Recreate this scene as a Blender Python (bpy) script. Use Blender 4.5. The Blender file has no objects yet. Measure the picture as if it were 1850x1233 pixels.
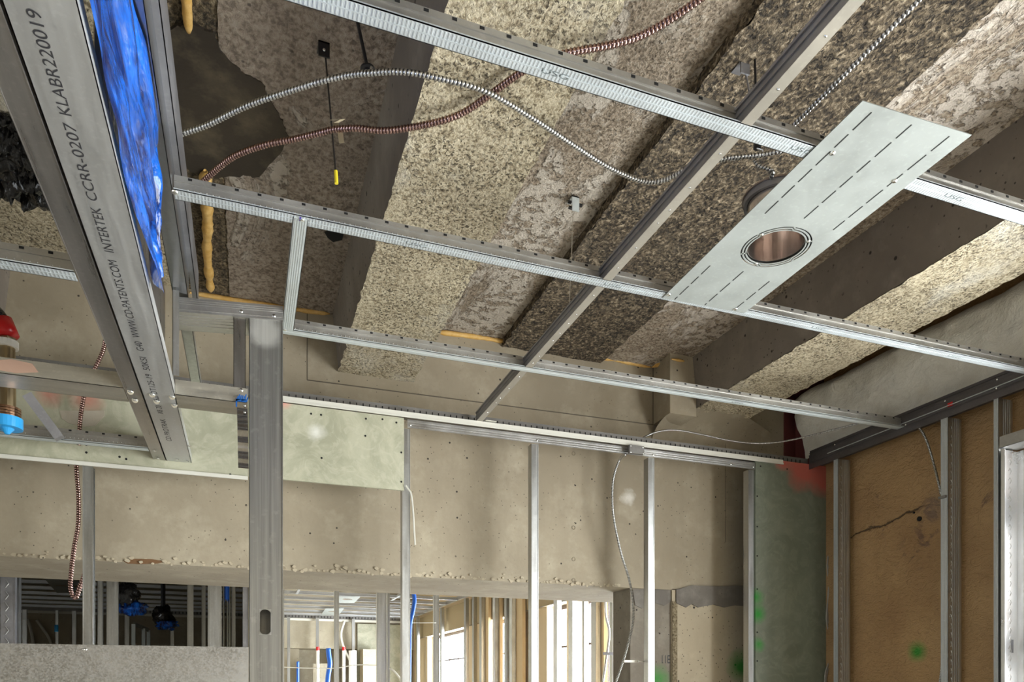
import bpy, math, random
from mathutils import Vector, noise as mn
random.seed(7)
S = bpy.context.scene
COL = S.collection
H = 1.75                       # camera height above the floor; all z below are relative to the camera
TH = math.radians(19.97)       # camera turned right of the +Y axis

# ---------------------------------------------------------------- camera, world, lights
cd = bpy.data.cameras.new('camera'); cam = bpy.data.objects.new('camera', cd); COL.objects.link(cam)
cam.location = (0, 0, H); cam.rotation_euler = (math.pi/2, 0, -TH)
cd.sensor_width = 36; cd.sensor_fit = 'HORIZONTAL'; cd.lens = 36*1321/1850
cd.shift_x = 0; cd.shift_y = (1235-616.5)/1850; cd.clip_start = .02; cd.clip_end = 100
S.camera = cam
w = bpy.data.worlds.new('sky'); S.world = w; w.use_nodes = True
bg = w.node_tree.nodes['Background']; bg.inputs[0].default_value = (.93, .97, 1, 1); bg.inputs[1].default_value = 4.5
def area(name, loc, rot, sx, sy, power, col=(1, 1, 1)):
    l = bpy.data.lights.new(name, 'AREA'); l.shape = 'RECTANGLE'; l.size = sx; l.size_y = sy; l.energy = power; l.color = col
    o = bpy.data.objects.new(name, l); COL.objects.link(o); o.location = (loc[0], loc[1], loc[2]+H); o.rotation_euler = rot
    return o
R90 = math.pi/2
area('daylight_right_window', (3.35, .72, -.25), (0, R90, 0), 2.2, 2.3, 330, (1, .98, .95))        # through window_1, towards -X
area('daylight_right_window_behind', (3.35, -1.95, -.25), (0, R90, 0), 2.2, 1.9, 300, (1, .98, .95)) # through window_7
area('added_left_fill', (-7.4, -.6, -.2), (0, -R90, 0), 2.4, 3.6, 55, (1, .96, .9))            # fill light added through the unseen window_8, towards +X
area('daylight_far_window', (3.5, 5.9, -.1), (0, R90, 0), 1.8, 3.4, 800, (.97, .98, 1))
area('daylight_farther_window', (3.5, 10.4, -.1), (0, R90, 0), 1.8, 4.4, 1000, (.97, .98, 1))
S.view_settings.view_transform = 'Standard'; S.view_settings.look = 'None'
S.view_settings.exposure = -0.12; S.view_settings.gamma = 1

# ---------------------------------------------------------------- mesh helpers
class MB:
    def __init__(s): s.v = []; s.f = []; s.g = []
    def add(s, vs, fs):
        n = len(s.v); s.v += [tuple(p) for p in vs]; s.f += [tuple(i+n for i in f) for f in fs]; return s
    def box(s, x0, x1, y0, y1, z0, z1):
        x0, x1 = sorted((x0, x1)); y0, y1 = sorted((y0, y1)); z0, z1 = sorted((z0, z1))
        return s.add([(x0,y0,z0),(x1,y0,z0),(x1,y1,z0),(x0,y1,z0),(x0,y0,z1),(x1,y0,z1),(x1,y1,z1),(x0,y1,z1)],
                     [(0,3,2,1),(4,5,6,7),(0,1,5,4),(1,2,6,5),(2,3,7,6),(3,0,4,7)])
    def obox(s, o, u, v, w):                          # oriented box: corner and three edge vectors
        o, u, v, w = map(Vector, (o, u, v, w))
        if u.cross(v).dot(w) < 0: u, v = v, u
        P = [o, o+u, o+u+v, o+v]; P += [p+w for p in P]
        return s.add(P, [(0,3,2,1),(4,5,6,7),(0,1,5,4),(1,2,6,5),(2,3,7,6),(3,0,4,7)])
    def strip(s, p, q, t, d):                         # thin plate of thickness t, from p to q, extruded along d
        p, q, d = map(Vector, (p, q, d)); n = (q-p).cross(d).normalized()*t
        return s.obox(p-n*.5, q-p, n, d)
    def profile(s, pts, t, d):
        for a, b in zip(pts, pts[1:]): s.strip(a, b, t, d)
        return s
    def prism(s, poly, d):
        n = len(poly); d = Vector(d)
        P = [Vector(p) for p in poly]; nn = Vector((0, 0, 0))
        for i in range(n): nn += P[i].cross(P[(i+1) % n])
        if nn.dot(d) > 0: P.reverse()
        return s.add(P+[p+d for p in P], [tuple(range(n)), tuple(range(2*n-1, n-1, -1))] + [(i, i+n, (i+1) % n+n, (i+1) % n) for i in range(n)])
    def cyl(s, p, q, r, n=16, r2=None, cap=True):
        p, q = Vector(p), Vector(q); r2 = r if r2 is None else r2
        w = (q-p).normalized(); u = w.orthogonal().normalized(); v = w.cross(u)
        A = [2*math.pi*i/n for i in range(n)]
        vs = [p+(u*math.cos(a)+v*math.sin(a))*r for a in A]+[q+(u*math.cos(a)+v*math.sin(a))*r2 for a in A]
        fs = [(i, (i+1) % n, (i+1) % n+n, i+n) for i in range(n)]
        if cap: fs += [tuple(range(n-1, -1, -1)), tuple(range(n, 2*n))]
        return s.add(vs, fs)
    def tube(s, pts, r, n=8, ring=None):              # round tube; ring = pitch of the spiral armour ridges
        P = spline(pts, (ring/6 if ring else .02))
        D = []; vs = []; u = None; acc = 0
        for i, p in enumerate(P):
            t = (P[min(i+1, len(P)-1)]-P[max(i-1, 0)]).normalized()
            if u is None: u = t.orthogonal().normalized()
            u = (u-t*u.dot(t)).normalized(); v = t.cross(u)
            if i: acc += (p-P[i-1]).length
            D.append(acc)
            for k in range(n):
                a = 2*math.pi*k/n
                rr = r if not ring else r*(1+.14*math.cos(2*math.pi*acc/ring+a))
                vs.append(p+(u*math.cos(a)+v*math.sin(a))*rr)
        m = len(P)
        fs = [(i*n+k, i*n+(k+1) % n, (i+1)*n+(k+1) % n, (i+1)*n+k) for i in range(m-1) for k in range(n)]
        if ring: s.g = [math.cos(2*math.pi*((D[i]+D[i+1])/2/ring+(k+.5)/n)) < -.35 for i in range(m-1) for k in range(n)]
        fs += [tuple(range(n-1, -1, -1)), tuple((m-1)*n+k for k in range(n))]
        return s.add(vs, fs)
    def grid(s, fn, nu, nv):
        vs = [fn(i/nu, j/nv) for j in range(nv+1) for i in range(nu+1)]
        return s.add(vs, [(j*(nu+1)+i, j*(nu+1)+i+1, (j+1)*(nu+1)+i+1, (j+1)*(nu+1)+i) for j in range(nv) for i in range(nu)])
    def dome(s, c, nrm, r, h=.45):                    # screw or rivet head
        c, w = Vector(c), Vector(nrm).normalized(); u = w.orthogonal().normalized(); v = w.cross(u); n = 10
        vs = []
        for rr, hh in ((1, 0), (.85, .6), (.4, 1)):
            vs += [c+(u*math.cos(2*math.pi*k/n)+v*math.sin(2*math.pi*k/n))*r*rr+w*r*h*hh for k in range(n)]
        fs = [(j*n+k, j*n+(k+1) % n, (j+1)*n+(k+1) % n, (j+1)*n+k) for j in range(2) for k in range(n)]+[tuple(range(2*n, 3*n))]
        return s.add(vs, fs)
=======
WHAT TO WORK ON
Repeat only what lies between the start of the data and the end of the line containing "TH = math.radians(19.97)", exactly, with pictures left out.

TASK RESULT
Recreate this scene as a Blender Python (bpy) script. Use Blender 4.5. The Blender file has no objects yet. Measure the picture as if it were 1850x1233 pixels.
import bpy, math, random
from mathutils import Vector, noise as mn
random.seed(7)
S = bpy.context.scene
COL = S.collection
H = 1.75                       # camera height above the floor; all z below are relative to the camera
TH = math.radians(19.97)       # camera turned right of the +Y axis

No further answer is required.